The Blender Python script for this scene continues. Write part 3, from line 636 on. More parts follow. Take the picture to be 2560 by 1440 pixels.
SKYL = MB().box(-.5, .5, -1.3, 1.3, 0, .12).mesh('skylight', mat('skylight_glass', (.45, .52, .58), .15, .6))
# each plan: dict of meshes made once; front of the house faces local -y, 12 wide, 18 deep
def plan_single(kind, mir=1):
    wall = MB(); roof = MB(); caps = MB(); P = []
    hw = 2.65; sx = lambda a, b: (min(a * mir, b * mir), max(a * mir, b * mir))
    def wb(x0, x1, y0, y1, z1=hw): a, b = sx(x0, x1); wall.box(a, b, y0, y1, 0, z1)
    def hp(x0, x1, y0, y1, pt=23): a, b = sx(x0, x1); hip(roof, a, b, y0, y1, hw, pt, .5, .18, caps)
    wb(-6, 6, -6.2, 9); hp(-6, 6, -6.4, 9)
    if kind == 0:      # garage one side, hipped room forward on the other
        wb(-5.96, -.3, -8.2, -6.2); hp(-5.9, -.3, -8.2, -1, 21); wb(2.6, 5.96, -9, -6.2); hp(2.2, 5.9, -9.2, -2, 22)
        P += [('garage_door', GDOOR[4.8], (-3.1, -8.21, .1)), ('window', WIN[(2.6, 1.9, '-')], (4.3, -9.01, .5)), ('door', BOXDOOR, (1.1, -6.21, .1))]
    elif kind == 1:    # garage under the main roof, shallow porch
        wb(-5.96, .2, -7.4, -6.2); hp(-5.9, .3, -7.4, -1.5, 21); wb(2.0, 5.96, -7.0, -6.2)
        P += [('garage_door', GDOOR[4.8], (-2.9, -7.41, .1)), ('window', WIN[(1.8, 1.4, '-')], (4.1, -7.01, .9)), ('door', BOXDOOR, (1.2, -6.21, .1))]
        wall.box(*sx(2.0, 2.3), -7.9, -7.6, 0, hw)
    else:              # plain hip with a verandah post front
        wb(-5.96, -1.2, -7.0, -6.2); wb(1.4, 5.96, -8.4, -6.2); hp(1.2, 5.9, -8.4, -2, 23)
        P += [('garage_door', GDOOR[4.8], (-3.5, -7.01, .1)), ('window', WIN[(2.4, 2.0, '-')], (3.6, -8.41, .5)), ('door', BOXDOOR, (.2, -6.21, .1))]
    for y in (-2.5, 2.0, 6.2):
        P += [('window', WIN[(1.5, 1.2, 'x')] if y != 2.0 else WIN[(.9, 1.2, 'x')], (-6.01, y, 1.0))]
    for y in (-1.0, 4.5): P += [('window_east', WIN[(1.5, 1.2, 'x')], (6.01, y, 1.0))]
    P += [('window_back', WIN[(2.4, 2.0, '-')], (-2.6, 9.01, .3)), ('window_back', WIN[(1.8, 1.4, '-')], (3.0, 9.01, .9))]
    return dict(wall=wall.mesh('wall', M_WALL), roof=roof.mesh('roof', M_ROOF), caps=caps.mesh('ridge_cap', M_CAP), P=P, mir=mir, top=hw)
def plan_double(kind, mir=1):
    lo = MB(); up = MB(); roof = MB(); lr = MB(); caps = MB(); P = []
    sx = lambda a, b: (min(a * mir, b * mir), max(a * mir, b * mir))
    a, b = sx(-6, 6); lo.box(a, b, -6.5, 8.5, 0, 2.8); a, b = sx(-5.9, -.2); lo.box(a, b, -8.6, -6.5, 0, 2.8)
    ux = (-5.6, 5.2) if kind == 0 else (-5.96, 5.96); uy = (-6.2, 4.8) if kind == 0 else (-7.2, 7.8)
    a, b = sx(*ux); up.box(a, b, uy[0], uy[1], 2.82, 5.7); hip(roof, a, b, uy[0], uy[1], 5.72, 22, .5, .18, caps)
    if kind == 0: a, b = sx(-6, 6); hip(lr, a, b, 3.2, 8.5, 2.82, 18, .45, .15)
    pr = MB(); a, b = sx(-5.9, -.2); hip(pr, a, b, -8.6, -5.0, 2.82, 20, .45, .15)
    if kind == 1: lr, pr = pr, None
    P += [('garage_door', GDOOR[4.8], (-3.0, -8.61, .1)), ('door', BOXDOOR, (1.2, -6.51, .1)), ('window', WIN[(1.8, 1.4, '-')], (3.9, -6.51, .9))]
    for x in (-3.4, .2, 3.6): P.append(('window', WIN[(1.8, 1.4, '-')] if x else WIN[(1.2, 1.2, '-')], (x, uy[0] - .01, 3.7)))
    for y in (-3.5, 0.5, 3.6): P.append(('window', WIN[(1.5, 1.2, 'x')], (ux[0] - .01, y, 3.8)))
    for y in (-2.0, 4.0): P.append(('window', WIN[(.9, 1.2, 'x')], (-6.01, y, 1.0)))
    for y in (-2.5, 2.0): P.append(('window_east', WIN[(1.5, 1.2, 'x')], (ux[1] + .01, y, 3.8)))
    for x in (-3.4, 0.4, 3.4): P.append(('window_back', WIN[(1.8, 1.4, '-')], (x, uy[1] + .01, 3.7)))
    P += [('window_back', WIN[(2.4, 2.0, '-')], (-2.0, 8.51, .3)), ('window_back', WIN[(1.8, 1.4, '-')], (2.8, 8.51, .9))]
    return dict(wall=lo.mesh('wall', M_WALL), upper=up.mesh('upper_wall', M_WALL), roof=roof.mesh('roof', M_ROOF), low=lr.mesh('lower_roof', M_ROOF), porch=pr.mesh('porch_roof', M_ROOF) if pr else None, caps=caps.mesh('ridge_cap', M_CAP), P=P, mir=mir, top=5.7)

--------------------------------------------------

WHAT IS EXPECTED –
Extract all of the data exactly as written.

SOLUTION –
The Blender Python script for this scene continues. Write part 3, from line 636 on. More parts follow. Take the picture to be 2560 by 1440 pixels.
SKYL = MB().box(-.5, .5, -1.3, 1.3, 0, .12).mesh('skylight', mat('skylight_glass', (.45, .52, .58), .15, .6))
# each plan: dict of meshes made once; front of the house faces local -y, 12 wide, 18 deep
def plan_single(kind, mir=1):
    wall = MB(); roof = MB(); caps = MB(); P = []
    hw = 2.65; sx = lambda a, b: (min(a * mir, b * mir), max(a * mir, b * mir))
    def wb(x0, x1, y0, y1, z1=hw): a, b = sx(x0, x1); wall.box(a, b, y0, y1, 0, z1)
    def hp(x0, x1, y0, y1, pt=23): a, b = sx(x0, x1); hip(roof, a, b, y0, y1, hw, pt, .5, .18, caps)
    wb(-6, 6, -6.2, 9); hp(-6, 6, -6.4, 9)
    if kind == 0:      # garage one side, hipped room forward on the other
        wb(-5.96, -.3, -8.2, -6.2); hp(-5.9, -.3, -8.2, -1, 21); wb(2.6, 5.96, -9, -6.2); hp(2.2, 5.9, -9.2, -2, 22)
        P += [('garage_door', GDOOR[4.8], (-3.1, -8.21, .1)), ('window', WIN[(2.6, 1.9, '-')], (4.3, -9.01, .5)), ('door', BOXDOOR, (1.1, -6.21, .1))]
    elif kind == 1:    # garage under the main roof, shallow porch
        wb(-5.96, .2, -7.4, -6.2); hp(-5.9, .3, -7.4, -1.5, 21); wb(2.0, 5.96, -7.0, -6.2)
        P += [('garage_door', GDOOR[4.8], (-2.9, -7.41, .1)), ('window', WIN[(1.8, 1.4, '-')], (4.1, -7.01, .9)), ('door', BOXDOOR, (1.2, -6.21, .1))]
        wall.box(*sx(2.0, 2.3), -7.9, -7.6, 0, hw)
    else:              # plain hip with a verandah post front
        wb(-5.96, -1.2, -7.0, -6.2); wb(1.4, 5.96, -8.4, -6.2); hp(1.2, 5.9, -8.4, -2, 23)
        P += [('garage_door', GDOOR[4.8], (-3.5, -7.01, .1)), ('window', WIN[(2.4, 2.0, '-')], (3.6, -8.41, .5)), ('door', BOXDOOR, (.2, -6.21, .1))]
    for y in (-2.5, 2.0, 6.2):
        P += [('window', WIN[(1.5, 1.2, 'x')] if y != 2.0 else WIN[(.9, 1.2, 'x')], (-6.01, y, 1.0))]
    for y in (-1.0, 4.5): P += [('window_east', WIN[(1.5, 1.2, 'x')], (6.01, y, 1.0))]
    P += [('window_back', WIN[(2.4, 2.0, '-')], (-2.6, 9.01, .3)), ('window_back', WIN[(1.8, 1.4, '-')], (3.0, 9.01, .9))]
    return dict(wall=wall.mesh('wall', M_WALL), roof=roof.mesh('roof', M_ROOF), caps=caps.mesh('ridge_cap', M_CAP), P=P, mir=mir, top=hw)
def plan_double(kind, mir=1):
    lo = MB(); up = MB(); roof = MB(); lr = MB(); caps = MB(); P = []
    sx = lambda a, b: (min(a * mir, b * mir), max(a * mir, b * mir))
    a, b = sx(-6, 6); lo.box(a, b, -6.5, 8.5, 0, 2.8); a, b = sx(-5.9, -.2); lo.box(a, b, -8.6, -6.5, 0, 2.8)
    ux = (-5.6, 5.2) if kind == 0 else (-5.96, 5.96); uy = (-6.2, 4.8) if kind == 0 else (-7.2, 7.8)
    a, b = sx(*ux); up.box(a, b, uy[0], uy[1], 2.82, 5.7); hip(roof, a, b, uy[0], uy[1], 5.72, 22, .5, .18, caps)
    if kind == 0: a, b = sx(-6, 6); hip(lr, a, b, 3.2, 8.5, 2.82, 18, .45, .15)
    pr = MB(); a, b = sx(-5.9, -.2); hip(pr, a, b, -8.6, -5.0, 2.82, 20, .45, .15)
    if kind == 1: lr, pr = pr, None
    P += [('garage_door', GDOOR[4.8], (-3.0, -8.61, .1)), ('door', BOXDOOR, (1.2, -6.51, .1)), ('window', WIN[(1.8, 1.4, '-')], (3.9, -6.51, .9))]
    for x in (-3.4, .2, 3.6): P.append(('window', WIN[(1.8, 1.4, '-')] if x else WIN[(1.2, 1.2, '-')], (x, uy[0] - .01, 3.7)))
    for y in (-3.5, 0.5, 3.6): P.append(('window', WIN[(1.5, 1.2, 'x')], (ux[0] - .01, y, 3.8)))
    for y in (-2.0, 4.0): P.append(('window', WIN[(.9, 1.2, 'x')], (-6.01, y, 1.0)))
    for y in (-2.5, 2.0): P.append(('window_east', WIN[(1.5, 1.2, 'x')], (ux[1] + .01, y, 3.8)))
    for x in (-3.4, 0.4, 3.4): P.append(('window_back', WIN[(1.8, 1.4, '-')], (x, uy[1] + .01, 3.7)))
    P += [('window_back', WIN[(2.4, 2.0, '-')], (-2.0, 8.51, .3)), ('window_back', WIN[(1.8, 1.4, '-')], (2.8, 8.51, .9))]
    return dict(wall=lo.mesh('wall', M_WALL), upper=up.mesh('upper_wall', M_WALL), roof=roof.mesh('roof', M_ROOF), low=lr.mesh('lower_roof', M_ROOF), porch=pr.mesh('porch_roof', M_ROOF) if pr else None, caps=caps.mesh('ridge_cap', M_CAP), P=P, mir=mir, top=5.7)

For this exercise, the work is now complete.